Publication information

Source:
Bennington Evening Banner
Source type: newspaper
Document type: article
Document title: “Chamber of Horrors at Griswold Store”
Author(s): anonymous
City of publication: Bennington, Vermont
Date of publication: 25 February 1922
Volume number: none
Issue number: 4344
Pagination: 1

 
Citation
“Chamber of Horrors at Griswold Store.” Bennington Evening Banner 25 Feb. 1922 n4344: p. 1.
 
Transcription
full text
 
Keywords
McKinley assassination (popular culture).
 
Named persons
Warren Burnham; Leon Czolgosz; James A. Garfield; E. T. Griswold; Charles J. Guiteau; Andrew Johnson; Abraham Lincoln; William McKinley.
 
Notes
The identity of Appleby (below) cannot be determined. Possibly it is James F. R. Appleby.
 
Document


Chamber of Horrors at Griswold Store

 

Collection of Grewsome [sic] Relics Incident to Martyrdoms of Three Presidents.

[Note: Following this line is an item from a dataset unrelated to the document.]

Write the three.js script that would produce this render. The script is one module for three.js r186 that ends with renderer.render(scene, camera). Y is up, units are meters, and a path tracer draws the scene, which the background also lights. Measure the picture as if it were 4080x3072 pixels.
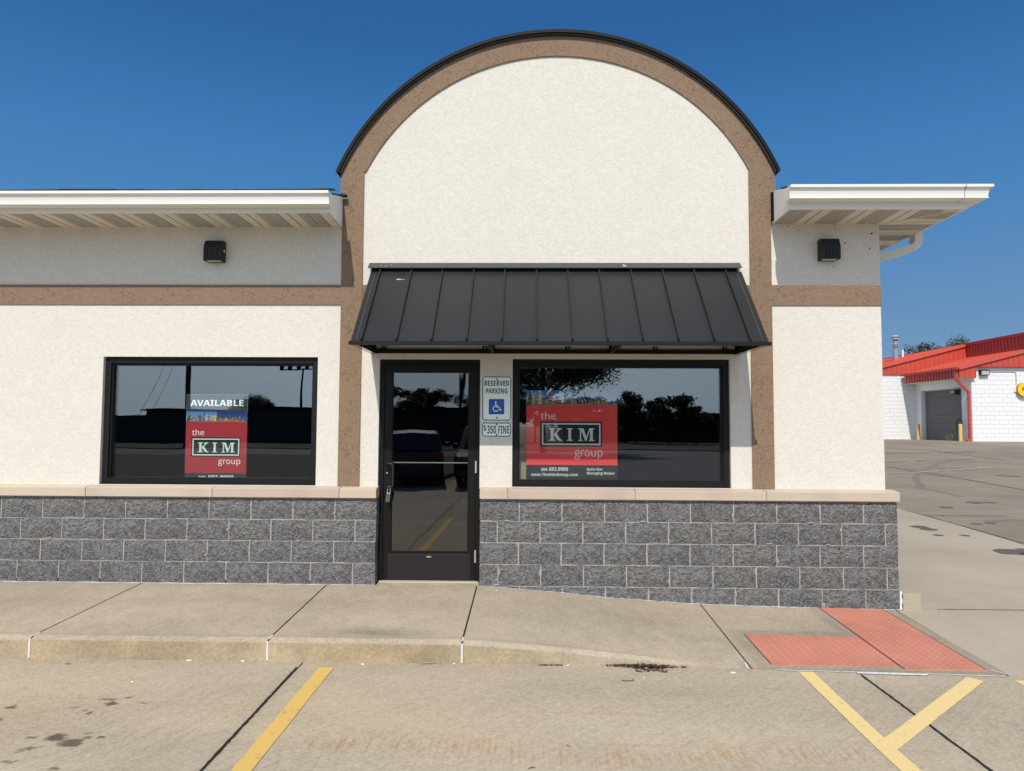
import * as THREE from 'three';
import { mergeGeometries, mergeVertices, toCreasedNormals } from 'three/addons/utils/BufferGeometryUtils.js';
import { RoundedBoxGeometry } from 'three/addons/geometries/RoundedBoxGeometry.js';

// ---------------------------------------------------------------- camera, sky, sun, exposure
const scene = new THREE.Scene();
const camera = new THREE.PerspectiveCamera(56.64, 1024 / 771, 0.05, 2000);
camera.position.set(0.1976, 1.7141, 6.8752);
camera.rotation.set(0.05550, 0.021545, 0.004866, 'YXZ');
const SUN = new THREE.Vector3(-0.155, 1.07, 1).normalize();
{ // clear, slightly hazy sky: blue overhead, paler towards the horizon and round the sun
  const w = 512, h = 256, d = new Float32Array(w * h * 4);
  const stops = [[-0.05, .165, .275, .400], [0.0, .165, .275, .400], [0.08, .135, .250, .398], [0.16, .098, .215, .390], [0.25, .062, .186, .392], [0.34, .042, .160, .375], [0.485, .0215, .097, .272], [0.7, .018, .082, .240], [1.0, .018, .078, .23]];
  for (let j = 0; j < h; j++) for (let i = 0; i < w; i++) {
    const el = ((j + .5) / h - .5) * Math.PI, az = ((i + .5) / w - .5) * 2 * Math.PI;
    const v = new THREE.Vector3(Math.cos(el) * Math.cos(az), Math.sin(el), Math.cos(el) * Math.sin(az));
    const s = Math.max(v.y, -0.05);
    let k = 0; while (k < stops.length - 2 && s > stops[k + 1][0]) k++;
    const t = Math.min(1, Math.max(0, (s - stops[k][0]) / (stops[k + 1][0] - stops[k][0])));
    const c = Math.max(0, v.dot(SUN)), air = 1 / (s + .16) , glow = (.22 * c * c + .20 * c ** 6) * Math.min(4.2, air) + .5 * c ** 30;
    const low = v.y < 0 ? .55 : 1;
    for (let q = 0; q < 3; q++) d[(j * w + i) * 4 + q] = low * ((stops[k][q + 1] * (1 - t) + stops[k + 1][q + 1] * t) + glow * [.92, 1, 1.02][q]);
    d[(j * w + i) * 4 + 3] = 1;
  }
  const tex = new THREE.DataTexture(d, w, h, THREE.RGBAFormat, THREE.FloatType);
  tex.mapping = THREE.EquirectangularReflectionMapping; tex.magFilter = tex.minFilter = THREE.LinearFilter; tex.needsUpdate = true;
  scene.background = tex; scene.environment = tex;
}
const sun = new THREE.DirectionalLight(new THREE.Color().setRGB(1, .93, .83), 2.85);
sun.position.copy(SUN).multiplyScalar(60); sun.target.position.set(0, 0, 0); sun.castShadow = true;
Object.assign(sun.shadow.camera, { left: -35, right: 35, top: 35, bottom: -35, near: 1, far: 160 }); sun.shadow.mapSize.set(4096, 4096);
scene.add(sun, sun.target);
const renderer = new THREE.WebGLRenderer({ antialias: true });
renderer.toneMapping = THREE.LinearToneMapping; renderer.toneMappingExposure = 1.3;
renderer.shadowMap.enabled = true; renderer.setSize(1024, 771);

// ---------------------------------------------------------------- helpers
let seed = 12345;
const rnd = () => { seed = (seed + 0x6D2B79F5) | 0; let t = Math.imul(seed ^ (seed >>> 15), 1 | seed); t = (t + Math.imul(t ^ (t >>> 7), 61 | t)) ^ t; return ((t ^ (t >>> 14)) >>> 0) / 4294967296; };
const rr = (a, b) => a + (b - a) * rnd();
const clamp = (x, a = 0, b = 1) => Math.min(b, Math.max(a, x));
const lerp = (a, b, t) => a + (b - a) * t;
const used = {};
const numbered = (n) => { const k = used[n] = (used[n] ?? -1) + 1; return k ? `${n}_${String(k).padStart(3, '0')}` : n; };
const V3 = (x, y, z) => new THREE.Vector3(x, y, z);
const flat = (x) => (Array.isArray(x) ? x : [x]);
function join(list) {
  list = flat(list).map((g) => { g = g.index ? g.toNonIndexed() : g; for (const k of Object.keys(g.attributes)) if (!['position', 'normal', 'uv'].includes(k)) g.deleteAttribute(k); return g; });
  return list.length > 1 ? mergeGeometries(list, false) : list[0];
}
// uv in metres, looked up along the axis that each face points to most
function metres(g, ou = 0, ov = 0) {
  g = g.index ? g.toNonIndexed() : g;
  const p = g.attributes.position, uv = new Float32Array(p.count * 2), a = V3(), b = V3(), c = V3(), n = V3();
  for (let i = 0; i < p.count; i += 3) {
    a.fromBufferAttribute(p, i); b.fromBufferAttribute(p, i + 1); c.fromBufferAttribute(p, i + 2);
    n.copy(b).sub(a).cross(c.clone().sub(a)); const ax = Math.abs(n.x), ay = Math.abs(n.y), az = Math.abs(n.z);
    [a, b, c].forEach((q, k) => { const [u, v] = az >= ax && az >= ay ? [q.x, q.y] : ay >= ax ? [q.x, q.z] : [q.z, q.y]; uv[(i + k) * 2] = u + ou; uv[(i + k) * 2 + 1] = v + ov; });
  }
  g.setAttribute('uv', new THREE.BufferAttribute(uv, 2));
  return g;
}
function mesh(name, geo, mat, parent) {
  const m = new THREE.Mesh(Array.isArray(geo) ? join(geo) : geo, mat);
  m.castShadow = m.receiveShadow = true; m.name = parent ? name : numbered(name);
  (parent ?? scene).add(m);
  return m;
}
function thing(name, label, category, pos = [0, 0, 0], group) {
  const o = new THREE.Group(); o.name = numbered(name); o.position.set(...pos); scene.add(o);
  o.userData = { label, category }; if (group) o.userData.group = group;
  return o;
}
function setting(name) { const o = new THREE.Group(); o.name = numbered(name); o.userData.kind = 'structure'; scene.add(o); return o; }
const box = (x0, x1, y0, y1, z0, z1) => metres(new THREE.BoxGeometry(x1 - x0, y1 - y0, z1 - z0).translate((x0 + x1) / 2, (y0 + y1) / 2, (z0 + z1) / 2));
const rbox = (x0, x1, y0, y1, z0, z1, r = .004, s = 1) => metres(new RoundedBoxGeometry(x1 - x0, y1 - y0, z1 - z0, s, r).translate((x0 + x1) / 2, (y0 + y1) / 2, (z0 + z1) / 2));
const shapeOf = (pts) => new THREE.Shape(pts.map(([x, y]) => new THREE.Vector2(x, y)));
function prism(pts, z0, z1, holes = [], bevel = 0) { // outline in x,y, pushed from z0 to z1
  const s = pts instanceof THREE.Shape ? pts : shapeOf(pts);
  for (const h of holes) s.holes.push(new THREE.Path(h.map(([x, y]) => new THREE.Vector2(x, y))));
  const g = new THREE.ExtrudeGeometry(s, { depth: z1 - z0 - 2 * bevel, bevelEnabled: bevel > 0, bevelThickness: bevel, bevelSize: bevel, bevelOffset: -bevel, bevelSegments: 1, curveSegments: 24 });
  return metres(g.translate(0, 0, z0 + bevel));
}
function prismX(pts, x0, x1, bevel = 0) { // outline in z,y, pushed along x
  const g = new THREE.ExtrudeGeometry(shapeOf(pts.map(([z, y]) => [-z, y])), { depth: x1 - x0 - 2 * bevel, bevelEnabled: bevel > 0, bevelThickness: bevel, bevelSize: bevel, bevelOffset: -bevel, bevelSegments: 1 });
  g.translate(0, 0, x0 + bevel); g.rotateY(Math.PI / 2); return metres(g);
}
function slabXZ(pts, y0, y1, fn) { // outline in x,z; fn(x,z) gives the height of the top
  const s = new THREE.ExtrudeGeometry(shapeOf(pts.map(([x, z]) => [x, -z])), { depth: y1 - y0, bevelEnabled: false });
  s.rotateX(-Math.PI / 2).translate(0, y0, 0); return metres(s);
}
function tube(pts, r, seg = 8, closed = false, n = 0) {
  const c = pts.length > 2 ? new THREE.CatmullRomCurve3(pts, closed, 'catmullrom', .1) : new THREE.LineCurve3(pts[0], pts[1]);
  return new THREE.TubeGeometry(c, n || (pts.length > 2 ? pts.length * 5 : 1), r, seg, closed);
}
function bar(a, b, w, h) { // square bar from a to b
  const d = b.clone().sub(a), g = new THREE.BoxGeometry(w, h, d.length());
  const m = new THREE.Matrix4().lookAt(b, a, Math.abs(d.y) > .95 * d.length() ? V3(0, 0, 1) : V3(0, 1, 0)); m.setPosition(a.clone().add(b).multiplyScalar(.5));
  return metres(g.applyMatrix4(m));
}
const cyl = (r0, r1, h, x, y, z, n = 16) => new THREE.CylinderGeometry(r0, r1, h, n).translate(x, y, z);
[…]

     There is on exhibition in Griswold’s show window relics of our three martyred Presidents, Lincoln, Garfield and McKinley, which are interesting and valuable for impressing historical facts on the minds of observers, although in themselves they are somewhat gruesome.
     A placard gives the date of birth of the President, time he was shot and when he died, and by whom he was murdered.
     There is a campaign watch charm dated 1864 with Lincoln’s portrait on one side and Johnson’s on the obverse; a piece of tanned skin taken from the forearm of Guiteau, the slayer of President Garfield, by Dr. Appleby of Georgetown, D. C. Dr. Appleby was one of the two surgeons who performed the autopsy immediately after the execution and vouches for the genuiness [sic] of this relic. It is now owned by Warren Burnham of this village.
     The third relic is a piece of wood cut from the floor on the exact spot where President McKinley stood when shot by Czolgosz. This was cut by E. T. Griswold. It was the first piece so taken, and which resulted in the immediate clearing of the room by guards and the ultimate railing off of the spot to prevent the dilapitation [sic] of the building by relic hunters.